__What to produce__. Make an exact copy of all the records.

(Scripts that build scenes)
═══

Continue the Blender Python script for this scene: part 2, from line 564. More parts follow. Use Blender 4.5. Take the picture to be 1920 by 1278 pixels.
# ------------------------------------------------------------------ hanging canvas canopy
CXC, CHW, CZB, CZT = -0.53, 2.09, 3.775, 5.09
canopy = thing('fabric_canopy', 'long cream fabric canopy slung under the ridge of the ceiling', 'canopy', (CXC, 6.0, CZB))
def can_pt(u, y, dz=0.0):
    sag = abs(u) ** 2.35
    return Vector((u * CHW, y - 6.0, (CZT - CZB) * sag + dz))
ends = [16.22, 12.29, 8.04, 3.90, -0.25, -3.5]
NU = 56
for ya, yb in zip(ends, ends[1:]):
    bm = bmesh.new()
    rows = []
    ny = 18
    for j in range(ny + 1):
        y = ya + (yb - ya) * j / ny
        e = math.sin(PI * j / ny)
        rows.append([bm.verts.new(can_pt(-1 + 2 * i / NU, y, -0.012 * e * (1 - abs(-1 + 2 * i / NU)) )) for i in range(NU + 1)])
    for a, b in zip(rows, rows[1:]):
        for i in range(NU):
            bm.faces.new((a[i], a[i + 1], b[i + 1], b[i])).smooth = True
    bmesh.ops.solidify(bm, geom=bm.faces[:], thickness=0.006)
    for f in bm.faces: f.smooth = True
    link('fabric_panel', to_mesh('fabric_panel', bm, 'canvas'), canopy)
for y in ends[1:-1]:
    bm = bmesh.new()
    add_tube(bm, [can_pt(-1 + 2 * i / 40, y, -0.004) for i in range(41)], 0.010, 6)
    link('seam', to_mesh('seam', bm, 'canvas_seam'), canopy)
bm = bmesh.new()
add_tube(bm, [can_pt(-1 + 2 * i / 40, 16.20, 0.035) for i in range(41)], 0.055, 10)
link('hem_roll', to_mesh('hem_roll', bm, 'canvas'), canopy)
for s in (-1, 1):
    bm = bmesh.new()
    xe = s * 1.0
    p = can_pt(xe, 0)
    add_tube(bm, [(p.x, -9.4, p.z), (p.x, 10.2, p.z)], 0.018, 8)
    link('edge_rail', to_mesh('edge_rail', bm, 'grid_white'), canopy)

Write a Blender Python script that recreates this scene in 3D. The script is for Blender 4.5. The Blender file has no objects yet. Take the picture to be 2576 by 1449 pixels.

═══

__Solution below__.
Continue the Blender Python script for this scene: part 2, from line 564. More parts follow. Use Blender 4.5. Take the picture to be 1920 by 1278 pixels.
# ------------------------------------------------------------------ hanging canvas canopy
CXC, CHW, CZB, CZT = -0.53, 2.09, 3.775, 5.09
canopy = thing('fabric_canopy', 'long cream fabric canopy slung under the ridge of the ceiling', 'canopy', (CXC, 6.0, CZB))
def can_pt(u, y, dz=0.0):
    sag = abs(u) ** 2.35
    return Vector((u * CHW, y - 6.0, (CZT - CZB) * sag + dz))
ends = [16.22, 12.29, 8.04, 3.90, -0.25, -3.5]
NU = 56
for ya, yb in zip(ends, ends[1:]):
    bm = bmesh.new()
    rows = []
    ny = 18
    for j in range(ny + 1):
        y = ya + (yb - ya) * j / ny
        e = math.sin(PI * j / ny)
        rows.append([bm.verts.new(can_pt(-1 + 2 * i / NU, y, -0.012 * e * (1 - abs(-1 + 2 * i / NU)) )) for i in range(NU + 1)])
    for a, b in zip(rows, rows[1:]):
        for i in range(NU):
            bm.faces.new((a[i], a[i + 1], b[i + 1], b[i])).smooth = True
    bmesh.ops.solidify(bm, geom=bm.faces[:], thickness=0.006)
    for f in bm.faces: f.smooth = True
    link('fabric_panel', to_mesh('fabric_panel', bm, 'canvas'), canopy)
for y in ends[1:-1]:
    bm = bmesh.new()
    add_tube(bm, [can_pt(-1 + 2 * i / 40, y, -0.004) for i in range(41)], 0.010, 6)
    link('seam', to_mesh('seam', bm, 'canvas_seam'), canopy)
bm = bmesh.new()
add_tube(bm, [can_pt(-1 + 2 * i / 40, 16.20, 0.035) for i in range(41)], 0.055, 10)
link('hem_roll', to_mesh('hem_roll', bm, 'canvas'), canopy)
for s in (-1, 1):
    bm = bmesh.new()
    xe = s * 1.0
    p = can_pt(xe, 0)
    add_tube(bm, [(p.x, -9.4, p.z), (p.x, 10.2, p.z)], 0.018, 8)
    link('edge_rail', to_mesh('edge_rail', bm, 'grid_white'), canopy)

Write a Blender Python script that recreates this scene in 3D. The script is for Blender 4.5. The Blender file has no objects yet. Take the picture to be 2576 by 1449 pixels.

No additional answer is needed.